**Problem statement**: Return each line of the data below exactly, omitting any pictures.

**Recorded information**:
-- START --

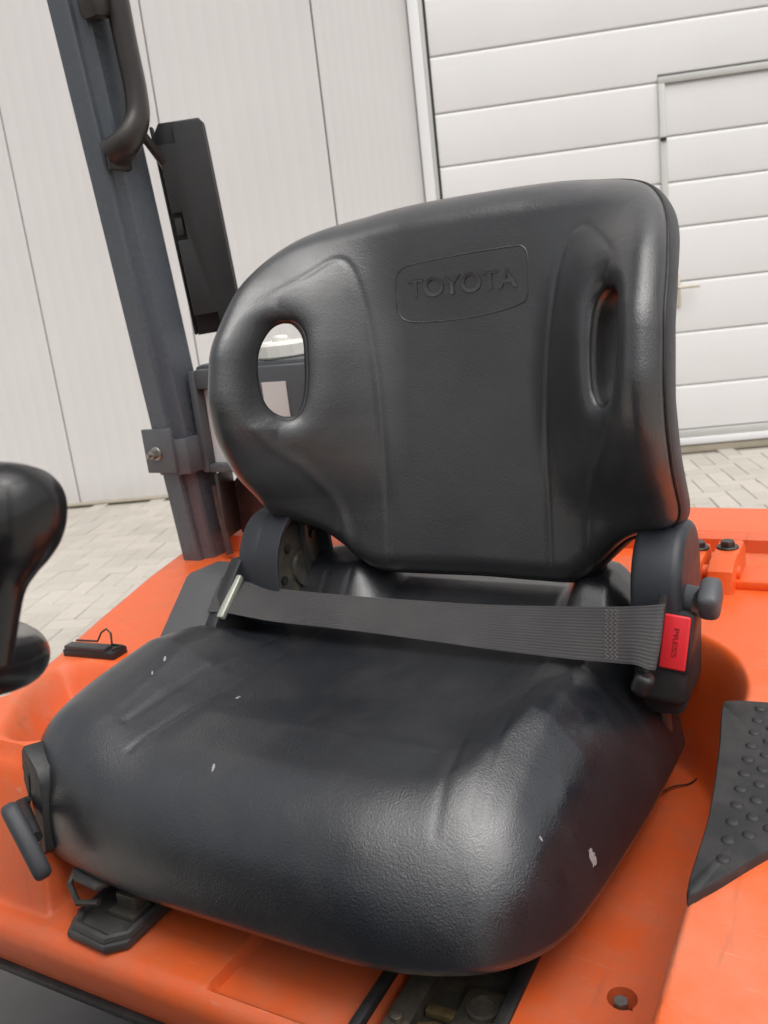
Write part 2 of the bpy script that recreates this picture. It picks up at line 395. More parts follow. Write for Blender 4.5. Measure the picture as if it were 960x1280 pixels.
me = bpy.data.meshes.new('paver_field'); me.from_pydata(g.v, [], g.f); o = link('paver_field', me, M_paver_far, ground); o['kind'] = 'stuff'

# ------------------------------------------------------------------ warehouse wall (x along the wall, y away from the camera, z up)
wall = thing('warehouse_wall', 'pale warehouse wall of tall vertical cladding panels behind the forklift', 'wall', W0, WYAW)
TOP = 6.2
def clad_panel(x_a, x_b, z0=0., z1=TOP):
    b = MB(); g_ = .004; pitch = (x_b-x_a)/11.
    prof = [(x_a+g_, .04), (x_a+g_, .006), (x_a+g_+.006, 0)]
    for i in range(1, 11):
        x = x_a+i*pitch; prof += [(x-.012, 0), (x-.005, .0008), (x+.005, .0008), (x+.012, 0)]
    prof += [(x_b-g_-.006, 0), (x_b-g_, .006), (x_b-g_, .04)]
    b.loft([[(x, y, z0) for x, y in prof], [(x, y, z1) for x, y in prof]], closed=False)
    return b.build('cladding_panel', M_clad, wall, 20)
xs = [-4.12, -3.09, -2.06, -1.03, 0, 1.026, 2.072, 2.645]
for a, b in zip(xs[:-1], xs[1:]): clad_panel(a, b, .022)
clad_panel(2.60, 3.6, 4.5); 
for x in (3.6, 4.63, 5.66, 6.69): clad_panel(x, x+1.03, 4.5)
for x in (7.05, 8.08): clad_panel(x, x+1.03, .022)
MB().box((2, .09, 3.1), (13, .10, 6.2)).build('wall_core', M_gap, wall) if False else None
b = MB(); b.box((-.72, .07, 3.1), (6.73, .05, 6.2)); b.box((9, .07, 3.1), (3.9, .05, 6.2)); b.box((4.85, .07, 5.4), (4.4, .05, 1.7)); b.build('wall_core', M_gap, wall)
MB().box((-.75, .0, .010), (6.76, .034, .020), bev=.004).build('base_strip', M_concrete, wall)
for xa in (2.648, 7.02):
    MB().box((xa+(.0755 if xa < 3 else -.012), -.002, 2.26), (.0225, .03, 4.44), bev=.002).build('jamb_seal', M_aluframe, wall)
    MB().box((xa+.032, -.012, 2.26), (.064, .05, 4.46), bev=.004).build('door_trim', M_trim, wall)
MB().box((4.86, -.012, 4.525), (4.42, .05, .064), bev=.004).build('door_trim', M_trim, wall)

door = thing('sectional_door', 'white sectional overhead door with horizontal ribs and a built-in pass door', 'door', W0 + Vector((2.74*ca, 2.74*sa, 0)), WYAW)
# door frame coordinates: x from the left edge, y away
def rib_panel(parent, xa, xb, za, zb, name='door_section', y=.0):
    b = MB(); g_ = .0016
    prof = [(.03, za+g_), (.007, za+g_), (.001, za+g_+.007), (0, za+.02), (0, zb-.022), (.0015, zb-.016), (.004, zb-.010), (.010, zb-g_), (.03, zb-g_)]
    b.loft([[(xa, y+yy, z) for yy, z in prof], [(xb, y+yy, z) for yy, z in prof]], closed=False)
    b.add([(xa, y+.03, za), (xa, y+.001, za), (xa, y+.001, zb), (xa, y+.03, zb)], [(0, 1, 2, 3)])
    b.add([(xb, y+.03, za), (xb, y+.001, za), (xb, y+.001, zb), (xb, y+.03, zb)], [(3, 2, 1, 0)])
    return b.build(name, M_door, parent, 30)
zs = [.095, .432, .763, 1.074, 1.397, 1.658, 1.918, 2.222, 2.54, 2.862, 3.18, 3.5, 3.82, 4.14, 4.46]
PD0, PD1, PDT = 1.322, 2.30, 2.247                      # pass door: left, right, top (frame outside)
for za, zb in zip(zs[:-1], zs[1:]):
    if zb <= 2.23:
        rib_panel(door, .012, PD0, za, zb); rib_panel(door, PD1, 4.22, za, zb)
    elif za < PDT:
        rib_panel(door, .012, PD0, za, zb); rib_panel(door, PD1, 4.22, za, zb); rib_panel(door, PD0, PD1, PDT+.008, zb)
    else: rib_panel(door, .012, 4.22, za, zb)
MB().box((2.1, .06, 2.27), (4.26, .05, 4.5)).build('door_backing', M_gap, door)
MB().box((.003, .012, 2.28), (.010, .04, 4.44)).build('side_gasket', M_darkgap, door)
MB().box((.66, -.004, .068), (1.30, .03, .046), bev=.004).build('bottom_rail', M_aluframe, door)
MB().box((3.27, -.004, .068), (1.90, .03, .046), bev=.004).build('bottom_rail', M_aluframe, door)
MB().box((2.1, .02, .018), (4.26, .06, .05), bev=.006).build('threshold', M_concrete, door)
pd = bpy.data.objects.new('pass_door', None); C.objects.link(pd); pd.parent = door
b = MB(); W = .038
b.box((PD0+W/2, -.002, (PDT+.10)/2), (W, .03, PDT-.10), bev=.003).build('stile', M_aluframe, pd)
MB().box((PD1-W/2, -.002, (PDT+.10)/2), (W, .03, PDT-.10), bev=.003).build('stile', M_aluframe, pd)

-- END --

**Answer**:
Write part 2 of the bpy script that recreates this picture. It picks up at line 395. More parts follow. Write for Blender 4.5. Measure the picture as if it were 960x1280 pixels.
me = bpy.data.meshes.new('paver_field'); me.from_pydata(g.v, [], g.f); o = link('paver_field', me, M_paver_far, ground); o['kind'] = 'stuff'

# ------------------------------------------------------------------ warehouse wall (x along the wall, y away from the camera, z up)
wall = thing('warehouse_wall', 'pale warehouse wall of tall vertical cladding panels behind the forklift', 'wall', W0, WYAW)
TOP = 6.2
def clad_panel(x_a, x_b, z0=0., z1=TOP):
    b = MB(); g_ = .004; pitch = (x_b-x_a)/11.
    prof = [(x_a+g_, .04), (x_a+g_, .006), (x_a+g_+.006, 0)]
    for i in range(1, 11):
        x = x_a+i*pitch; prof += [(x-.012, 0), (x-.005, .0008), (x+.005, .0008), (x+.012, 0)]
    prof += [(x_b-g_-.006, 0), (x_b-g_, .006), (x_b-g_, .04)]
    b.loft([[(x, y, z0) for x, y in prof], [(x, y, z1) for x, y in prof]], closed=False)
    return b.build('cladding_panel', M_clad, wall, 20)
xs = [-4.12, -3.09, -2.06, -1.03, 0, 1.026, 2.072, 2.645]
for a, b in zip(xs[:-1], xs[1:]): clad_panel(a, b, .022)
clad_panel(2.60, 3.6, 4.5); 
for x in (3.6, 4.63, 5.66, 6.69): clad_panel(x, x+1.03, 4.5)
for x in (7.05, 8.08): clad_panel(x, x+1.03, .022)
MB().box((2, .09, 3.1), (13, .10, 6.2)).build('wall_core', M_gap, wall) if False else None
b = MB(); b.box((-.72, .07, 3.1), (6.73, .05, 6.2)); b.box((9, .07, 3.1), (3.9, .05, 6.2)); b.box((4.85, .07, 5.4), (4.4, .05, 1.7)); b.build('wall_core', M_gap, wall)
MB().box((-.75, .0, .010), (6.76, .034, .020), bev=.004).build('base_strip', M_concrete, wall)
for xa in (2.648, 7.02):
    MB().box((xa+(.0755 if xa < 3 else -.012), -.002, 2.26), (.0225, .03, 4.44), bev=.002).build('jamb_seal', M_aluframe, wall)
    MB().box((xa+.032, -.012, 2.26), (.064, .05, 4.46), bev=.004).build('door_trim', M_trim, wall)
MB().box((4.86, -.012, 4.525), (4.42, .05, .064), bev=.004).build('door_trim', M_trim, wall)

door = thing('sectional_door', 'white sectional overhead door with horizontal ribs and a built-in pass door', 'door', W0 + Vector((2.74*ca, 2.74*sa, 0)), WYAW)
# door frame coordinates: x from the left edge, y away
def rib_panel(parent, xa, xb, za, zb, name='door_section', y=.0):
    b = MB(); g_ = .0016
    prof = [(.03, za+g_), (.007, za+g_), (.001, za+g_+.007), (0, za+.02), (0, zb-.022), (.0015, zb-.016), (.004, zb-.010), (.010, zb-g_), (.03, zb-g_)]
    b.loft([[(xa, y+yy, z) for yy, z in prof], [(xb, y+yy, z) for yy, z in prof]], closed=False)
    b.add([(xa, y+.03, za), (xa, y+.001, za), (xa, y+.001, zb), (xa, y+.03, zb)], [(0, 1, 2, 3)])
    b.add([(xb, y+.03, za), (xb, y+.001, za), (xb, y+.001, zb), (xb, y+.03, zb)], [(3, 2, 1, 0)])
    return b.build(name, M_door, parent, 30)
zs = [.095, .432, .763, 1.074, 1.397, 1.658, 1.918, 2.222, 2.54, 2.862, 3.18, 3.5, 3.82, 4.14, 4.46]
PD0, PD1, PDT = 1.322, 2.30, 2.247                      # pass door: left, right, top (frame outside)
for za, zb in zip(zs[:-1], zs[1:]):
    if zb <= 2.23:
        rib_panel(door, .012, PD0, za, zb); rib_panel(door, PD1, 4.22, za, zb)
    elif za < PDT:
        rib_panel(door, .012, PD0, za, zb); rib_panel(door, PD1, 4.22, za, zb); rib_panel(door, PD0, PD1, PDT+.008, zb)
    else: rib_panel(door, .012, 4.22, za, zb)
MB().box((2.1, .06, 2.27), (4.26, .05, 4.5)).build('door_backing', M_gap, door)
MB().box((.003, .012, 2.28), (.010, .04, 4.44)).build('side_gasket', M_darkgap, door)
MB().box((.66, -.004, .068), (1.30, .03, .046), bev=.004).build('bottom_rail', M_aluframe, door)
MB().box((3.27, -.004, .068), (1.90, .03, .046), bev=.004).build('bottom_rail', M_aluframe, door)
MB().box((2.1, .02, .018), (4.26, .06, .05), bev=.006).build('threshold', M_concrete, door)
pd = bpy.data.objects.new('pass_door', None); C.objects.link(pd); pd.parent = door
b = MB(); W = .038
b.box((PD0+W/2, -.002, (PDT+.10)/2), (W, .03, PDT-.10), bev=.003).build('stile', M_aluframe, pd)
MB().box((PD1-W/2, -.002, (PDT+.10)/2), (W, .03, PDT-.10), bev=.003).build('stile', M_aluframe, pd)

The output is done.